### Directive
State the number of lines that hold the string "follow", with nothing added.
--- BEGIN Task input ---
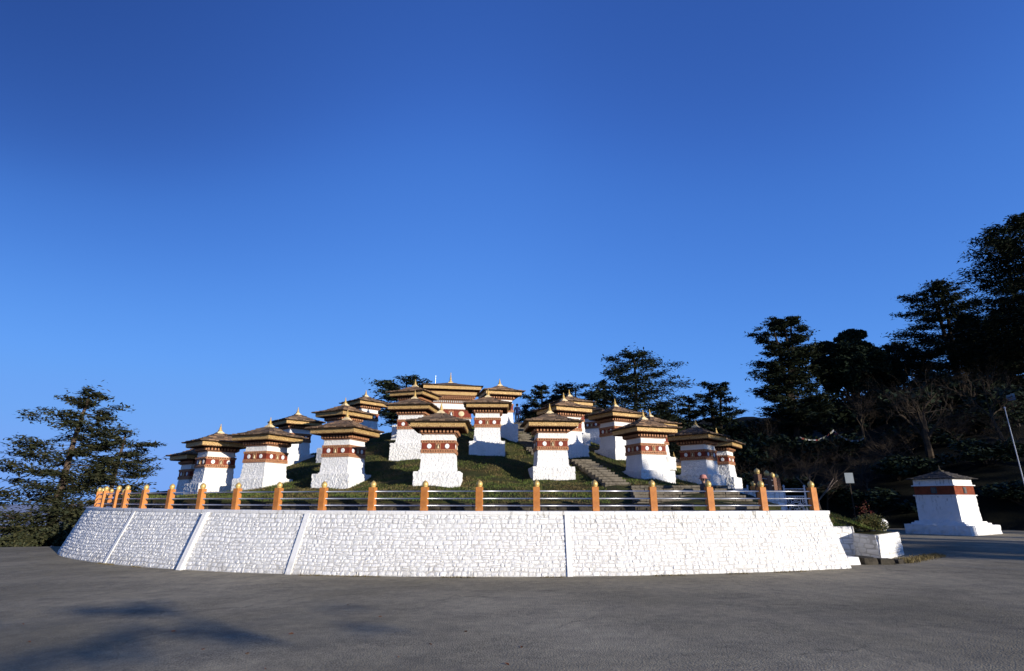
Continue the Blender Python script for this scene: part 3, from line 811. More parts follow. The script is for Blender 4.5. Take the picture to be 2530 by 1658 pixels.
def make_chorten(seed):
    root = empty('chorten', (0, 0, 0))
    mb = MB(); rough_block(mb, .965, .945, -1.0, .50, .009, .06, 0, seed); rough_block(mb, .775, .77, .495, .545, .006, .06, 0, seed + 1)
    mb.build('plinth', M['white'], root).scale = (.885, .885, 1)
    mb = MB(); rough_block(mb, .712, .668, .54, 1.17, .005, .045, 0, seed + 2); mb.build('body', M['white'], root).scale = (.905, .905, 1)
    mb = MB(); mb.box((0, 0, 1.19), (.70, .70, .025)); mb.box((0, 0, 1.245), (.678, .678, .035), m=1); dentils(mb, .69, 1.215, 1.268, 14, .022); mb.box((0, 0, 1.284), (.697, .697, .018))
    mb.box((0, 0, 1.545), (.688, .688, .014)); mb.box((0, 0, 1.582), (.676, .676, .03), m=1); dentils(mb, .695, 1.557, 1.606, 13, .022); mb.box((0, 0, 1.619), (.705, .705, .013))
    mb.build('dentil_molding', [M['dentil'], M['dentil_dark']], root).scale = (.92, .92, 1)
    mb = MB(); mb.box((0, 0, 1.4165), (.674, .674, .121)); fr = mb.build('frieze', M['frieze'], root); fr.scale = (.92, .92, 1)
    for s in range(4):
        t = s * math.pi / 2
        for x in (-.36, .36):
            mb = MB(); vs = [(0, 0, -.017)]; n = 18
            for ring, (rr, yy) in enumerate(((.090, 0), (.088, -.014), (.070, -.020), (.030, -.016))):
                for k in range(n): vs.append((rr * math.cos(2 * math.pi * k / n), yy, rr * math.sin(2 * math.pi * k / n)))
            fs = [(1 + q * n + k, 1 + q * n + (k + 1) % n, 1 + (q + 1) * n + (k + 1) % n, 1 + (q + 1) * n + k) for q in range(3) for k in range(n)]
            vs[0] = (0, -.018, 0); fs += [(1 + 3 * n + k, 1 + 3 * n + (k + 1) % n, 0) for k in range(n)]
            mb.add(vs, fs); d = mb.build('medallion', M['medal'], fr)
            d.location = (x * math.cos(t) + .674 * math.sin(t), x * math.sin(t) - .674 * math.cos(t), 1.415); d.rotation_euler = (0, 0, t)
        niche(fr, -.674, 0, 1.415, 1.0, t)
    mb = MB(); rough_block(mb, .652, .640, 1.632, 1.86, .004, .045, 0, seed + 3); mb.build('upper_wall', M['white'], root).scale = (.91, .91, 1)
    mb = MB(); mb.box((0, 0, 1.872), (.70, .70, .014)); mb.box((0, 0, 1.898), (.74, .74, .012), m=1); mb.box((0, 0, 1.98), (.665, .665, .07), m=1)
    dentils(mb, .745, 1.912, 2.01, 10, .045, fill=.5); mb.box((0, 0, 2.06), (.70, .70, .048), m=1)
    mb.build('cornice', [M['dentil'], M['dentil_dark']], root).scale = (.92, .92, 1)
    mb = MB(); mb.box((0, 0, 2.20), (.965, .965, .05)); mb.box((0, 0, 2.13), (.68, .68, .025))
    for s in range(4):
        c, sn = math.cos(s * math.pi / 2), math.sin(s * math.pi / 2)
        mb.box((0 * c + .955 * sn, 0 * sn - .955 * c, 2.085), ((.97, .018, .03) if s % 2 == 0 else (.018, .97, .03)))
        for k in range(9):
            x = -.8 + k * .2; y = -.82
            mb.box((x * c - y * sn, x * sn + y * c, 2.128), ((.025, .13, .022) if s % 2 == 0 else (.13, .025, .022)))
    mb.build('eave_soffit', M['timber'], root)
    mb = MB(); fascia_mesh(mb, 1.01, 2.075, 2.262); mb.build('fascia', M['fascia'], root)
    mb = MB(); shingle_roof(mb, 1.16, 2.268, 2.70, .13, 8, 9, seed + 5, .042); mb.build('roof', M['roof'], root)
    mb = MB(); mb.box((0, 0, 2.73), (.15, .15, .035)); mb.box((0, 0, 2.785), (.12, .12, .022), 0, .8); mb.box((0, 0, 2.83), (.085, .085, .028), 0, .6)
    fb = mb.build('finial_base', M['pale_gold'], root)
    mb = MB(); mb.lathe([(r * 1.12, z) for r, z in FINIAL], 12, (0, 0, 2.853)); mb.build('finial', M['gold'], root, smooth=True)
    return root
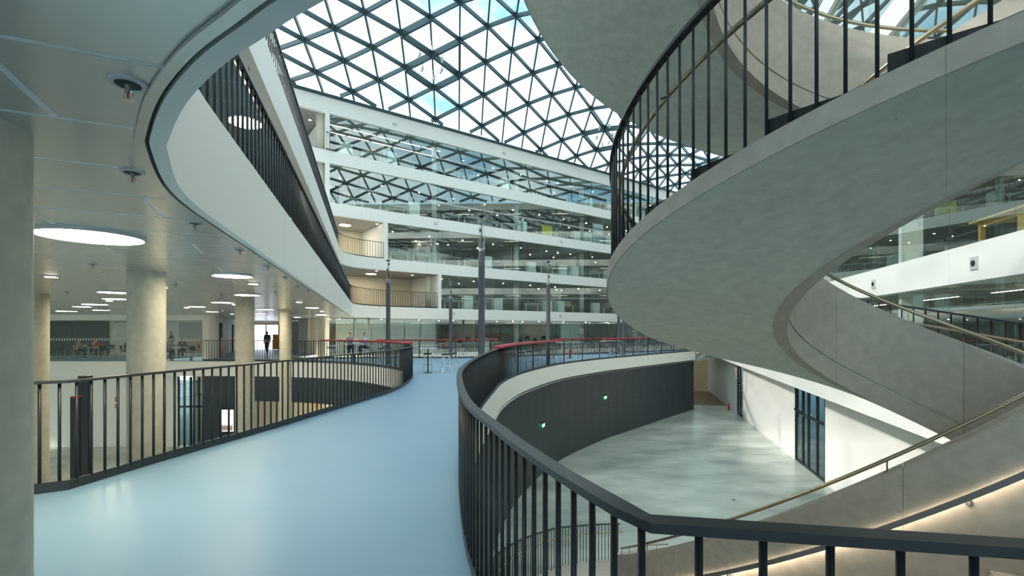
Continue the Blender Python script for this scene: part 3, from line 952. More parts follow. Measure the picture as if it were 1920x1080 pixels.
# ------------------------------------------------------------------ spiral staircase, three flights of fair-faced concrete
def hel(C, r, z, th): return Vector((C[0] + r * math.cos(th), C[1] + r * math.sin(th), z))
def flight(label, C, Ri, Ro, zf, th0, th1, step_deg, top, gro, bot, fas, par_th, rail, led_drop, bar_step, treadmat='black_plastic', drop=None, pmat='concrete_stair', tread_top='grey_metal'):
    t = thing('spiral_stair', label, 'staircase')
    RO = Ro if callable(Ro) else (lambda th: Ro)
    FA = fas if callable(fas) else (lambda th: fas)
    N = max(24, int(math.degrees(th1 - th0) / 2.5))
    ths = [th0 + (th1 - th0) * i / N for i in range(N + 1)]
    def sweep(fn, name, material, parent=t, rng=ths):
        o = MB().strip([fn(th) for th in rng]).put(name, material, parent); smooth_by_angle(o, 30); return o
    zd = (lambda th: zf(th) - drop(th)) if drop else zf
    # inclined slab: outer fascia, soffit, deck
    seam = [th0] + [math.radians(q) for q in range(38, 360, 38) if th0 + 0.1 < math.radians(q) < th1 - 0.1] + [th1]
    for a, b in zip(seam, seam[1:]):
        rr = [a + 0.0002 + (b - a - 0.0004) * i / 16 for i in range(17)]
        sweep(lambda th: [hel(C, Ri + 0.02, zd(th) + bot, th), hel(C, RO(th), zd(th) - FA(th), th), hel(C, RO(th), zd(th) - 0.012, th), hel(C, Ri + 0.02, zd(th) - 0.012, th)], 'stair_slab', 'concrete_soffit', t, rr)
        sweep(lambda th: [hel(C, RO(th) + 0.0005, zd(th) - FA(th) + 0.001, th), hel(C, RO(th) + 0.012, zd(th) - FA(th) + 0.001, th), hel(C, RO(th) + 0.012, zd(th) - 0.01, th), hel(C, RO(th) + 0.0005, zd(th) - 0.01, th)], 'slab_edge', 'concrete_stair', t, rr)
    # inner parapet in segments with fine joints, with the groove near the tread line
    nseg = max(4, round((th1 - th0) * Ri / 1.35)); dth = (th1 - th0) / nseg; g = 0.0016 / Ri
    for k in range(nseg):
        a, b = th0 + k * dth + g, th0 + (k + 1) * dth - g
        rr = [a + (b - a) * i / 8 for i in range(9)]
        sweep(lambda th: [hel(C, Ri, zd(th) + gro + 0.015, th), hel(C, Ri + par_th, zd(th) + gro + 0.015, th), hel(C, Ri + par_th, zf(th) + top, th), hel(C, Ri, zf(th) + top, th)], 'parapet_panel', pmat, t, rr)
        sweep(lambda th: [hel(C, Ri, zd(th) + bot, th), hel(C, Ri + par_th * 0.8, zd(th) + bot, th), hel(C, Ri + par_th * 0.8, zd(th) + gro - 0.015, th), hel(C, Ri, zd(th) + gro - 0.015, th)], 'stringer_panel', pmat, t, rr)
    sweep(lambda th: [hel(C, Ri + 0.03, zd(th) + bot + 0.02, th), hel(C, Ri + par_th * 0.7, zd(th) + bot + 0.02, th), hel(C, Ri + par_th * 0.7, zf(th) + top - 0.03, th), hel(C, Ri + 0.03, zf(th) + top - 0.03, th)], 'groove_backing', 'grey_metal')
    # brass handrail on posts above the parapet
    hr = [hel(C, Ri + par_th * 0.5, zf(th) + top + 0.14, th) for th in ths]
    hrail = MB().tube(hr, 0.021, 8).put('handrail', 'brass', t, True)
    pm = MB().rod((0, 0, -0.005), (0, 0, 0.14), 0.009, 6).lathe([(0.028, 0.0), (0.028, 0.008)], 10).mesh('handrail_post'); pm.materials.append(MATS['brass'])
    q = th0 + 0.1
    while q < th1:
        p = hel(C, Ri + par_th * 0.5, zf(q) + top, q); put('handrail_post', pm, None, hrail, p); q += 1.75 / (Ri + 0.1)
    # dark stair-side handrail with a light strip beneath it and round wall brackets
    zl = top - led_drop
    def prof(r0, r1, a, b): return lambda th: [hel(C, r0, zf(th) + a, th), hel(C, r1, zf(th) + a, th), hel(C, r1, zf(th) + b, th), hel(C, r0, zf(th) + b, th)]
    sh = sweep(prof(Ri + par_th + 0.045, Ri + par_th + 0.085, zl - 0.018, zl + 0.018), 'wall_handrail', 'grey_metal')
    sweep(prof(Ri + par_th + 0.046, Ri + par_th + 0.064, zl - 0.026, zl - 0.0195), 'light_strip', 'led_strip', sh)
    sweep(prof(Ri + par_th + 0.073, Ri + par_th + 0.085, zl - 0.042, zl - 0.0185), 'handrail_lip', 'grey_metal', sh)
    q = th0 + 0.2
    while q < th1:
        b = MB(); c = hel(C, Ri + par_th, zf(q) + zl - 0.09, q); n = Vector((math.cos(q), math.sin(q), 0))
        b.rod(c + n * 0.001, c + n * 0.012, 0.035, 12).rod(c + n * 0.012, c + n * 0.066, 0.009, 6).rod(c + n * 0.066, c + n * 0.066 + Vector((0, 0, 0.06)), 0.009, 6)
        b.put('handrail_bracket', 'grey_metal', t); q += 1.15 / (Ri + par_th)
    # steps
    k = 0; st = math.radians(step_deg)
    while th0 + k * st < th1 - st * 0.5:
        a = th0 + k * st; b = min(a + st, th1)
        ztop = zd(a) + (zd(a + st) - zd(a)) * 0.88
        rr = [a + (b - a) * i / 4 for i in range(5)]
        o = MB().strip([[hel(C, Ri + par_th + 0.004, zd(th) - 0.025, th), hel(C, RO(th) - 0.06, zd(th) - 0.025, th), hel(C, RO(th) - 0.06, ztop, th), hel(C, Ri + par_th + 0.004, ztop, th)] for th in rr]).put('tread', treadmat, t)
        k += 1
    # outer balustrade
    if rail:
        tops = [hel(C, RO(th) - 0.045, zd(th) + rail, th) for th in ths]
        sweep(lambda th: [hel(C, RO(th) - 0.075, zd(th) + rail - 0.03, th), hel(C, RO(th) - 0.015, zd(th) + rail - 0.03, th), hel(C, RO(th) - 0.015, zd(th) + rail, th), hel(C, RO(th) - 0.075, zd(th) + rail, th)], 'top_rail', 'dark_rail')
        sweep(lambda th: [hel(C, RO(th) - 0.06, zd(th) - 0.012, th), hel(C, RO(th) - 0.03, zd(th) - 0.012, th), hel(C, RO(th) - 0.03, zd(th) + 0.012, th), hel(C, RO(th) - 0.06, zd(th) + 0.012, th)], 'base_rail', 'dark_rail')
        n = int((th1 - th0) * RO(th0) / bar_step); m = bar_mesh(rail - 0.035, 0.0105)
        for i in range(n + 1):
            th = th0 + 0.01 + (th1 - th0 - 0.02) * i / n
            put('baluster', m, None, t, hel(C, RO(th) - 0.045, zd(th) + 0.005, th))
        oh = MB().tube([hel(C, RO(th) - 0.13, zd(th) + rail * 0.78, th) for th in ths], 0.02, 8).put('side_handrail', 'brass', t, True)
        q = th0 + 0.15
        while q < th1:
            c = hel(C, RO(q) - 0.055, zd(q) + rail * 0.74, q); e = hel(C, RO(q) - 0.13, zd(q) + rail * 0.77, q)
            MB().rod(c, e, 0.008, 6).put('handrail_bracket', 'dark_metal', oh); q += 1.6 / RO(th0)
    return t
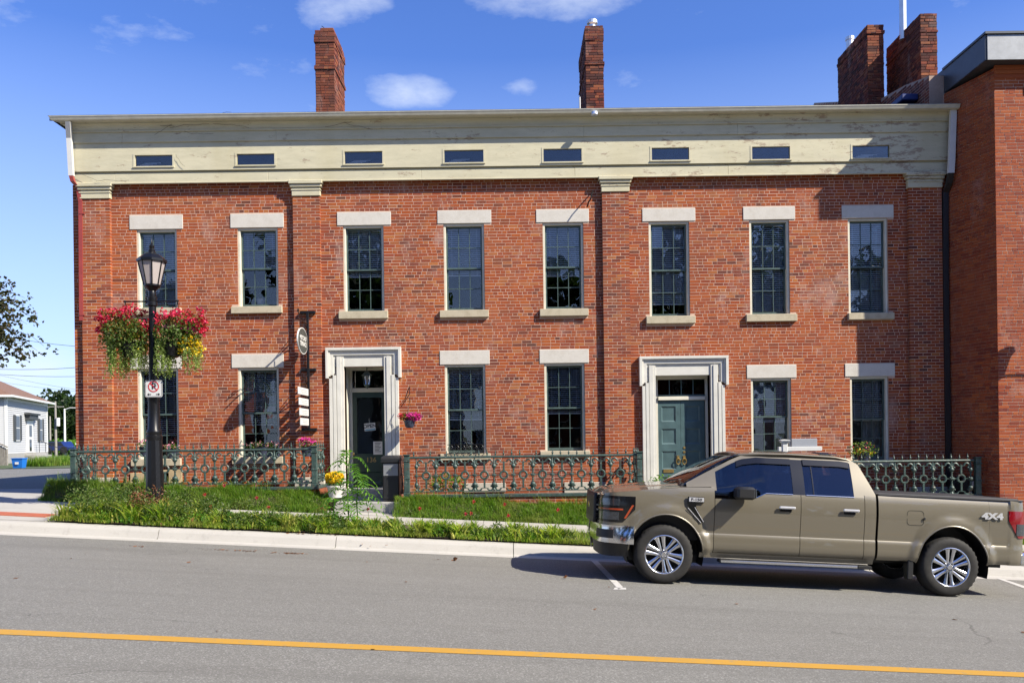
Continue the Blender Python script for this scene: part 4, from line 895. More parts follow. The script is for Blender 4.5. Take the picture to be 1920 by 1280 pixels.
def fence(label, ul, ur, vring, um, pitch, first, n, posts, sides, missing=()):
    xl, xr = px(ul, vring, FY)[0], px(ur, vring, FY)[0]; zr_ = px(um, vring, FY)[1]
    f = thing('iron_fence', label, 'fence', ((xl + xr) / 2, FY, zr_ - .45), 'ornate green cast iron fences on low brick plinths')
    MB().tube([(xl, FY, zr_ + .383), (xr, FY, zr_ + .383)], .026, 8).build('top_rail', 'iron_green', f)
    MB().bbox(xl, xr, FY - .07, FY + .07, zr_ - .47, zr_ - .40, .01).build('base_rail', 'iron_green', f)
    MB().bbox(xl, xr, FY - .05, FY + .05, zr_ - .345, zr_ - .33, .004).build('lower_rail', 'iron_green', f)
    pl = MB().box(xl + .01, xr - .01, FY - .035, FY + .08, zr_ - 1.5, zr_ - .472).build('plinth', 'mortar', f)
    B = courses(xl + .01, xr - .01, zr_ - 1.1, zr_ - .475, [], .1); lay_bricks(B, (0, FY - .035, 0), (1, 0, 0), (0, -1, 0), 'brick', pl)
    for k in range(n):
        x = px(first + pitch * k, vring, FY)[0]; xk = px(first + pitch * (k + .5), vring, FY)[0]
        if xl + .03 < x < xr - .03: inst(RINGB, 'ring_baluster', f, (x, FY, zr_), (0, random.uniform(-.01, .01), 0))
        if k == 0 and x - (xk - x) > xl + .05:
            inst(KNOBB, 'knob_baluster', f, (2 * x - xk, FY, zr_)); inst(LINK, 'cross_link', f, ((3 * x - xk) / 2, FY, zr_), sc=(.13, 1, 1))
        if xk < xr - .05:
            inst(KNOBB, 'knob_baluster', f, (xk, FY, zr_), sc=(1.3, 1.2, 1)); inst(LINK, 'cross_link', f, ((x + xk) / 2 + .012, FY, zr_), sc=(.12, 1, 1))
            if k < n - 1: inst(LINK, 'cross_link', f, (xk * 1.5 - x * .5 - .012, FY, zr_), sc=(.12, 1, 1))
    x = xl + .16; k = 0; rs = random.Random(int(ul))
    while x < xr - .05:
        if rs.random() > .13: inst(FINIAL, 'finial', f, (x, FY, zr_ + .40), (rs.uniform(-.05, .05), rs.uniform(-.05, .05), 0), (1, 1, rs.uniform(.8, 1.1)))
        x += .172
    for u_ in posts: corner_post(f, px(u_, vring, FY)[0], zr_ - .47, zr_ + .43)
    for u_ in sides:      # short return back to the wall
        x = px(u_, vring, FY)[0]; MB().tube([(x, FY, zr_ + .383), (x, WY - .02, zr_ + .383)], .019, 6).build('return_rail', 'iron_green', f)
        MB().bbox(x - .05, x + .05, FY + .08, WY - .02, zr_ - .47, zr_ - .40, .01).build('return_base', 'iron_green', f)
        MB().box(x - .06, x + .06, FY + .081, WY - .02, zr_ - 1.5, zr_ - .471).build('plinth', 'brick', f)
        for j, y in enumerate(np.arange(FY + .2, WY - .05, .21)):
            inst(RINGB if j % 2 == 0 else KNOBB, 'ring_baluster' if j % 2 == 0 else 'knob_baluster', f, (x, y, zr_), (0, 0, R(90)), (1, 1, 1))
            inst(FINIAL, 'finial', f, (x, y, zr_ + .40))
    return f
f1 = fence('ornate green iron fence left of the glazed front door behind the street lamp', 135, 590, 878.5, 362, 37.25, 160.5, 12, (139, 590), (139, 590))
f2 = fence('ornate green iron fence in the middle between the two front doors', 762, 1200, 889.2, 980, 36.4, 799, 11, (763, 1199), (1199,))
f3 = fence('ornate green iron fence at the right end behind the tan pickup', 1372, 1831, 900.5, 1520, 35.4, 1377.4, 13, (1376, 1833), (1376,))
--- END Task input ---
### Written response
3